What I remember most about Aunt Edith was her sense of fun and adventure, her strength, and independence; her greeting me each time at the door with a “Whyyyyy” as if she couldn’t believe I had come, whether I was visiting from New Jersey, or just down the road and had seen her the day before. I loved the twinkle in her eyes, and the tight squeeze of her hugs.

As a child, she was my great aunt who was always willing to play a game of tether ball or frisbee with any of us, who always had muffins and cookies waiting in case you stopped by, who'd spread on an amazing 4th of july bbq and then stay up in the dark summer night to serve us watermelon on the way home from the fireworks. She was always willing to join us for Walker Park or Islesboro or even the grocery store with a quick” I'll just get my purse”. I learned my childhood love of Aunt Edith from my mother. It was a woman's world at Aunt Edith full of tradition, estrogen, and tea. But as an adult, I discovered a new love and friendship in Aunt Edith. Over the years, she has been to me an aunt, a grandmother, a mother, a best friend, a companion, a co-pilot in many adventures, a grandmother to my children, and a soul friend to me. She was always there when I needed her with welcome arms, a hug for my children, time to spend with me, and hot cup of tea.

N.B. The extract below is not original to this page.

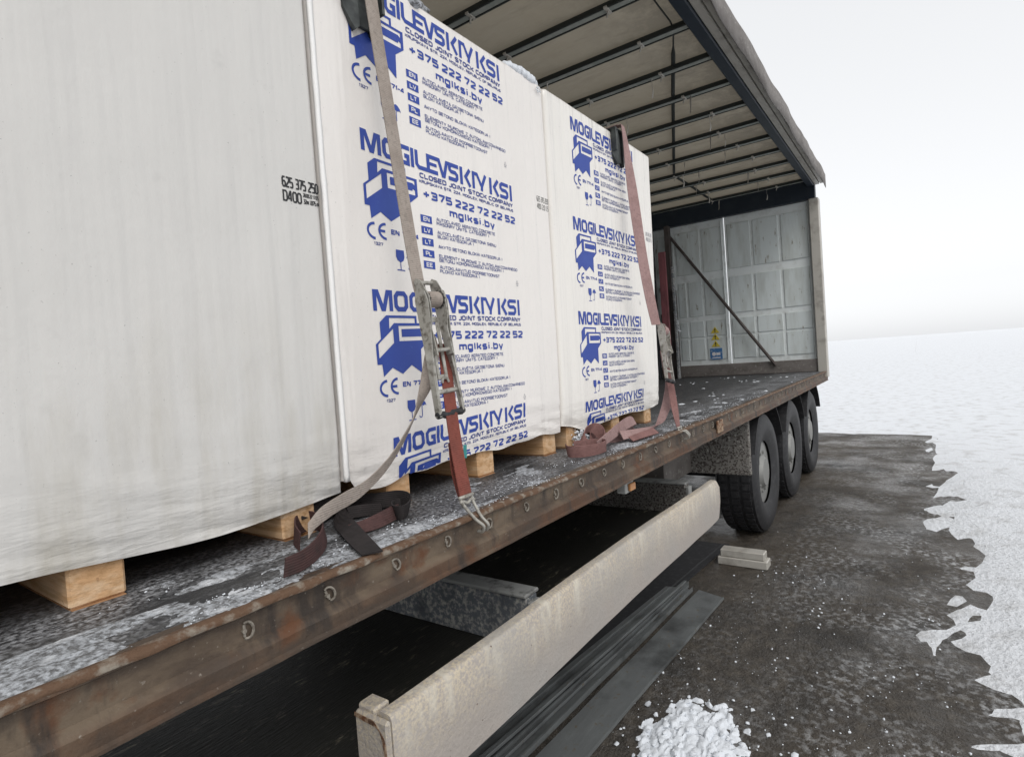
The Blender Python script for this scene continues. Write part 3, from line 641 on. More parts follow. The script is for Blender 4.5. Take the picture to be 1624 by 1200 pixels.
# ------------------------------------------------------------------ loads
FY = 1.333
def load(xl, xr, seed, film, label, botf, zt=1.224):
    """xl/xr: functions of relative height -> left/right x. Returns Empty"""
    T = empty('wrapped_block_stack', ((xl(0)+xr(0))/2, FY+.5, H(-.27)))
    tag(T, label, 'wrapped block stack', 'film wrapped stacks of concrete blocks on the deck')
    R = .02; D = 1.0; mb = MB()
    nz = 78; cols = []
    # perimeter parameter list: (u along width 0..1 or side, kind)
    per = []
    for i in range(7): a = math.pi*1.0 + (math.pi/2)*i/6; per.append(('cl', a))
    for i in range(1, 62): per.append(('f', i/62))
    for i in range(7): a = math.pi*1.5 + (math.pi/2)*i/6; per.append(('cr', a))
    for i in range(1, 12): per.append(('r', i/12))
    per.append(('r', 1.0))
    for i in range(1, 6): per.append(('b', i/6))
    per.append(('l', 1.0))
    for i in range(1, 12): per.append(('l', 1-i/12))
    grid = []
    for kz in range(nz+1):
        row = []
        for kind, a in per:
            tz = kz/nz
            def base(x): return botf(x)
            # smoother spacing at the bottom
            tt = tz**1.35
            x_l, x_r = None, None
            zr = -.33 + tt*(zt+.33)
            x_l, x_r = xl(zr), xr(zr)
            if kind == 'cl': x, y = x_l+R+R*math.cos(a), FY+R+R*math.sin(a)
            elif kind == 'cr': x, y = x_r-R+R*math.cos(a), FY+R+R*math.sin(a)
            elif kind == 'f': x, y = x_l+R+(x_r-x_l-2*R)*a, FY
            elif kind == 'r': x, y = x_r+.004*noise.noise(Vector((a*4, zr*4, seed))), FY+R+(D-R)*a
            elif kind == 'l': x, y = x_l+.004*noise.noise(Vector((a*4, zr*4, seed+7))), FY+R+(D-R)*a
            else: x, y = x_r+(x_l-x_r)*a, FY+D
            b = botf(x) if y < FY+R*1.2 else -.335
            zr = b + tt*(zt-b)
            z = H(zr)
            fade = 1 if kind == 'f' else (1 if y < FY+.003 else 0)
            if kind in ('f', 'cl', 'cr'): y -= surf(x, z, seed)*(1 if kind == 'f' else max(0, 1-(y-FY)/R))
            row.append(mb.bm.verts.new((x, y, z)))
        grid.append(row)
    n = len(per)
    for a, b in zip(grid, grid[1:]):
        for k in range(n): mb.bm.faces.new((a[k], a[(k+1) % n], b[(k+1) % n], b[k]))
    # rounded top
    last = grid[-1]; cx, cy = (xl(zt)+xr(zt))/2, FY+D/2; prev = last
    for s_, dz in ((.997, .006), (.985, .013), (.93, .015), (.6, .017)):
        row = [mb.bm.verts.new((cx+(v.co.x-cx)*s_, cy+(v.co.y-cy)*s_, v.co.z+dz+.003*noise.noise(v.co*3))) for v in last]
        for k in range(n): mb.bm.faces.new((prev[k], prev[(k+1) % n], row[(k+1) % n], row[k]))
        prev = row
    mb.bm.faces.new(prev)
    mb.build('film_wrap', film, T, smooth=50)
    bl = MB(); bl.box(xl(0)+.02, xr(0)-.04, FY+.02, FY+D-.02, H(-.274), H(zt-.02)); bl.build('block_stack', BEAMT, T)
    return T
lin = lambda b, t: (lambda z: b+(t-b)*(z+.33)/1.55)
bot0 = lambda x: -.340 + .012*math.sin(x*7)
def bot1(x):
    s = x-1.187
    b = -.325 + .005*math.sin(x*13) + .003*math.sin(x*31)
    if s < .09: b = -.325-.022*math.sin(max(0, min(1, (.09-s)/.22))*math.pi)
    if s < -.12: b = -.30
    return b
bot2 = lambda x: (-.333 + .007*math.sin(x*9)) + (.02*max(0, (x-3.2)/.3)) + (.02*max(0, (2.42-x)/.15)) - .02*max(0, 1-abs(x-2.5)/.15)
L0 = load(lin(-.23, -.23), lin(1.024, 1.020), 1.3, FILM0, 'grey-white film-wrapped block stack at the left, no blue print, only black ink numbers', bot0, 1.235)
L1 = load(lin(1.030, 1.027), lin(2.250, 2.272), 4.7, FILM, 'large white film-wrapped block stack with blue company print, crossed by the grey and red strap', bot1)
L2 = load(lin(2.262, 2.285), lin(3.460, 3.545), 8.1, FILM2, 'smaller-looking white film-wrapped block stack with blue print, crossed by the pink strap', bot2, 1.228)
# welded film seam standing proud on the left corner of the middle stack
sm = MB(); P = []
for i in range(40):
    z = -.30 + 1.5*i/39; P.append(((1.031+.0025*noise.noise(Vector((0, 0, z*9))), FY-.004, H(z)), (.0075+.0025*noise.noise(Vector((0, 3, z*14))), .001, 0)))
ribbon(sm, P, .010, 2); sm.build('film_seam', FOLD, L1, smooth=True)
def mk(x0, x1, z0, tilt, ks=1.0, curve=0):
    def f(px, pz):
        t = (px+7)/782.0
        return x0+(x1-x0)*t, H(z0 + tilt*t + curve*t*(1-t) + pz*ks*.001)
    return f
for p in ((1.168, 1.935, 1.207, -.004, 1.0, 0), (1.180, 1.962, .735, -.010, 1.0, 0), (1.181, 1.962, .252, .006, 1.0, .004), (1.222, 1.957, -.206, .040, .92, .012)):
    place_print(PRN, 'company_print', mk(*p), FY, 4.7, L1, lambda x: H(bot1(x)+.004))
for p in ((2.515, 3.262, 1.180, .02, 1.0, 0), (2.477, 3.243, .688, .006, .98, 0), (2.463, 3.231, .228, -.006, .98, 0), (2.478, 3.205, -.215, .012, .8, .008)):
    place_print(PRN, 'company_print', mk(*p), FY, 8.1, L2, lambda x: H(bot2(x)+.004))
def ink(rows, x0, z0, seed, parent, m, nm='ink_stamp'):
    f = Flat()
    for t, a, b, top, h, wd in rows: f.text(m, t, a, b, top, h, wd)
    place_print(f, nm, lambda px, pz: (x0+px*.001, H(z0+pz*.001)), FY, seed, parent, lambda x: -9)
ink([('625 375 250', -56, 58, 0, 29, 4.5), ('D400', -56, 2, -36, 30, 4.5), ('28.08.22 17:05'.replace(':', '.'), 6, 56, -34, 11, 1.8), ('32m 1.875 m', 6, 56, -50, 13, 2.2)], .958, .532, 1.3, L0, BLK)
ink([('625 375 250', 0, 96, 0, 24, 3.2), ('400 2.0 1.5', 0, 96, -32, 24, 3.2)], 2.155, .725, 4.7, L1, FBLK)
ink([('625 375 250', 0, 92, 0, 24, 3.0), ('400 2.0 1.5', 0, 92, -32, 24, 3.0)], 3.39, .745, 8.1, L2, INKG)

# ------------------------------------------------------------------ pallets
def pallet(x0, x1, st_x, label):
    T = empty('wooden_pallet', ((x0+x1)/2, FY+.5, H(-.42)))
    tag(T, label, 'pallet', 'wooden pallets under the wrapped stacks')
    for x in st_x:
        q = MB(); q.box(x, x+.10, FY+.025, FY+.97, H(-.4165), H(-.318), .005); q.build('stringer', WOOD, T)
        q = MB(); q.box(x+.003, x+.097, FY+.022, FY+.972, H(-.4195), H(-.4168)); q.build('bottom_slat', WOODD, T)
    for k in range(7):
        y = FY+.03+k*.139; q = MB(); q.box(x0+.04, x1-.04, y, y+.105, H(-.3175), H(-.2985), .003); q.build('top_board', WOOD, T)
    for x in st_x:
        q = MB(); q.box(x-.01, x+.11, FY+.03, FY+.97, H(-.2982), H(-.277), .002); q.build('cross_board', WOOD, T)
    return T
pallet(-.2, 1.0, (-.15, .38, .84), 'wooden pallet under the grey-white stack at the left, mostly hidden by dark webbing')
pallet(1.05, 2.25, (1.20, 1.65, 2.115), 'orange wooden pallet with three clear stringers under the large printed stack')
pallet(2.28, 3.46, (2.32, 2.80, 3.255), 'wooden pallet behind the heap of pink webbing under the far printed stack')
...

I worried when Gwenyvere was born and Aunt Edith was 90, that I was doing something selfish to foster such a close relationship with someone that I knew she would be young when she lost. But I am so grateful for the years my children had to love Aunt Edith. I look at my girls and I see Aunt Edith in them in their poise and manners and love for company and tradition. I see her in sensitivity and stubbornness of my six year old son, who told me this morning (the morning of her funeral), “I’m coming! I want to see her one more time even if she’s not alive anymore”.

1 comment:

Alessandra said...

That is really sweet. I have a great fear that the world is losing its Aunt Ediths...poeple are demonstrably meaner. And i suppose every generation says that but it does truly feel that way.